Le problème, bien sûr, c’est d’arriver à insérer l’idée dans le rêve de telle sorte que le rêveur soit convaincu qu’elle vient de lui, et qu’elle ne soit pas rejetée au réveil. Et l’autre problème, c’est que l’inconscient de chacun des rêveurs partageant le rêve intervient lui aussi ; et pour ceux qui ont des idées troubles, cela peut devenir dangereux…

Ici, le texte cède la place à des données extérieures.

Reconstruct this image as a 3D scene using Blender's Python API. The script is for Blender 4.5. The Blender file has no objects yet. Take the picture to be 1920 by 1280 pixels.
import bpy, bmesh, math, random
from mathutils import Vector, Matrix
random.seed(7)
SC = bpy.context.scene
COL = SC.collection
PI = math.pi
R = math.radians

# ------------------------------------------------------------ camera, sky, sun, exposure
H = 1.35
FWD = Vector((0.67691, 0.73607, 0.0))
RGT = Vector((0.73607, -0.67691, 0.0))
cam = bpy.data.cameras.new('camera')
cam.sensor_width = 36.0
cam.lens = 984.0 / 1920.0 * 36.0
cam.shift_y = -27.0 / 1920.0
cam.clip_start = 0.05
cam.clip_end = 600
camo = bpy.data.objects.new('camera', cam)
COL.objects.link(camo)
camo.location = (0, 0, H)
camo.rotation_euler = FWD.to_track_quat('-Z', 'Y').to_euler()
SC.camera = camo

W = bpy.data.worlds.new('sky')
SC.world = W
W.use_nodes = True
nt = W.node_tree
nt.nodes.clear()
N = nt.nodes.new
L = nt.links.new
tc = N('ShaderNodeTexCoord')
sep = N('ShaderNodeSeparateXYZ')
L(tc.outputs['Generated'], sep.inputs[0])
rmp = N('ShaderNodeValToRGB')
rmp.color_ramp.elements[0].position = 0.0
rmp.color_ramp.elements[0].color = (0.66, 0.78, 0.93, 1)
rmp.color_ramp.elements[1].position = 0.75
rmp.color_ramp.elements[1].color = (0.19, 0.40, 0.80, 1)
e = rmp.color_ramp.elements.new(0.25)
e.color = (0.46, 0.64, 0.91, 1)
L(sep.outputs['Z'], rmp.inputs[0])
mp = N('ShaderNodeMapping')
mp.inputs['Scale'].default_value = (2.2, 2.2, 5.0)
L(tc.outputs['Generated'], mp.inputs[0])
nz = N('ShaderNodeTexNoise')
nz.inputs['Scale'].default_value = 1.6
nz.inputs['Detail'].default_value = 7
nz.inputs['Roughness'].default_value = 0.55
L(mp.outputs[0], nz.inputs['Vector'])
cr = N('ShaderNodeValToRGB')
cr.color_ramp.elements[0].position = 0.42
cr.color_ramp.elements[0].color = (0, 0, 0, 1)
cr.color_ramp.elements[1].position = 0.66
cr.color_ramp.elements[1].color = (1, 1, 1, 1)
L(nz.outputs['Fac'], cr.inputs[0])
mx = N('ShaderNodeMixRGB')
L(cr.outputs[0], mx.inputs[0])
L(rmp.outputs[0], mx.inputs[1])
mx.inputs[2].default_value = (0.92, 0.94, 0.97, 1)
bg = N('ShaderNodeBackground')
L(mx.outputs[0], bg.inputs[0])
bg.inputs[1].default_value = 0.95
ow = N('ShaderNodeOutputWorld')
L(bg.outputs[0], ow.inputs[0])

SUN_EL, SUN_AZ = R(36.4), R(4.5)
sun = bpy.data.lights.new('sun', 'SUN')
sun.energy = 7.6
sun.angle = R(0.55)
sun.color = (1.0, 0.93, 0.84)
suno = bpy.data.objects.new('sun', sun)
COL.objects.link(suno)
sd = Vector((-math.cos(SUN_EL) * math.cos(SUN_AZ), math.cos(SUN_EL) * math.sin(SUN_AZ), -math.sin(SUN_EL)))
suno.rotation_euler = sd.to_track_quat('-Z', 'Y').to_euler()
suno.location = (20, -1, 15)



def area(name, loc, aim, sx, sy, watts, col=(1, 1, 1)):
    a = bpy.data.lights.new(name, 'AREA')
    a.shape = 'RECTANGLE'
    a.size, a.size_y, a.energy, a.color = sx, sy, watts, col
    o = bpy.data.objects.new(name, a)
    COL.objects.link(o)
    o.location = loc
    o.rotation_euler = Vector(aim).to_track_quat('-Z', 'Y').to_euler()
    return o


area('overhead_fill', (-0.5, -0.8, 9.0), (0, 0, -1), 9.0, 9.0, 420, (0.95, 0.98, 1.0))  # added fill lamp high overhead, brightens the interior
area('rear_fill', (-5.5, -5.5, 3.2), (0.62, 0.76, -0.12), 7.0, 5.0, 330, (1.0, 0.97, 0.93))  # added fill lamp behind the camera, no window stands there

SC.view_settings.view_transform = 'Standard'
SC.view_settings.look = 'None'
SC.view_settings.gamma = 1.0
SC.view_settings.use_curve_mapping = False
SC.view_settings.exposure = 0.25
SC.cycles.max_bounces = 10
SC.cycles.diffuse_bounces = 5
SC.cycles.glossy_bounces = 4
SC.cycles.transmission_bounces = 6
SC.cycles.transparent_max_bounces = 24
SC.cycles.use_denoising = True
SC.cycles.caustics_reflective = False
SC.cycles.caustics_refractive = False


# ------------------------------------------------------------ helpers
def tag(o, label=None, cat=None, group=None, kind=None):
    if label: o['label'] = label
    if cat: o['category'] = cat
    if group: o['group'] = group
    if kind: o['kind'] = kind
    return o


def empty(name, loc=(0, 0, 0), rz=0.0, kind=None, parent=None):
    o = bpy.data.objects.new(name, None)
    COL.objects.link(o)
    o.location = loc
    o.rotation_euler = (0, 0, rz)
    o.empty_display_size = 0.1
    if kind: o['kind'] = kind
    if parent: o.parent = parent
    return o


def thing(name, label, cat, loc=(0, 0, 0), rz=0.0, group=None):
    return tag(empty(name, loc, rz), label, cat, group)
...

Le film joue donc sur plusieurs plans, qui touchent à l’intimité de l’esprit humain : rêve, inconscient, fantasmes et fantômes, voire psychanalyse s’y trouvent mêlés inextricablement pour former une toile fouillée, maligne et extrêmement complexe. Une machinerie infernale, à l’écriture particulièrement travaillée et aux échos multiples, portée par une réalisation sans faille, des acteurs impériaux (sans grande surprise il est vrai : ils ont tous largement fait leurs preuves, et plus personne ne doute de l’extraordinaire talent de Leonard ; je noterai quand même qu’Ellen Page montre ici une facette inédite d’étudiante sage et réfléchie, bien loin de Juno, Hayley ou Kitty), une photo extrêmement soignée et des effets spéciaux à couper le souffle¹.
C’est grandiose, perturbant, et à force de s’intéresser à l’esprit des personnages ça finit de manière pas forcément très limpide par s’adresser directement à celui du spectateur, sans pour autant devenir le bordel imbitable d’un Mulholland drive. Et à la sortie, il faut un petit moment pour ré-admettre la réalité de l’univers traditionnellement considéré comme réel, dans lequel on est retourné en sortant du cinéma et qui est tout de même un peu trop absurde pour être honnête (surtout si, comme moi, vous vous êtes retrouvé à Paris).
Une faiblesse ? Oui. J’adore les musiques de Hans Zimmer, qui est capable de s’adapter à n’importe quelle scène et de créer des ambiances très différentes et très particulières d’un disque à l’autre. Mais voilà : j’aime ses musiques, j’aime les films, mais il faut qu’il arrête de croire que le film a pour seule raison d’être d’illustrer sa musique.
Pour le reste, ça ressemble fort à un chef-d’œuvre immortel, mais faudrait que je le revoie une demi-douzaine de fois pour être tout à fait sûr.
¹ Ceci s’appelle un poncif, ou une phrase toute faite si vous préférez. D’ordinaire, c’est à éviter, mais une fois çà et là, ça ne mange pas de pain.
PS : English-reading people, note that Liz has published her own Inception review yesterday. I might point out that the very fact she’s been writing about it is an achievement for Chris Nolan, since she basically spent the last year or so doing a « longest no-update blog » contest with Ghusse, but since I am the nicest guy ever, I won’t. ^^
Anyway, as usual, she saw things I didn’t, felt otherwise about a few details, noticed much more male actors than I did (no wonder why, I guess ^^), but I kinda feel our very different reviews may complement quite well.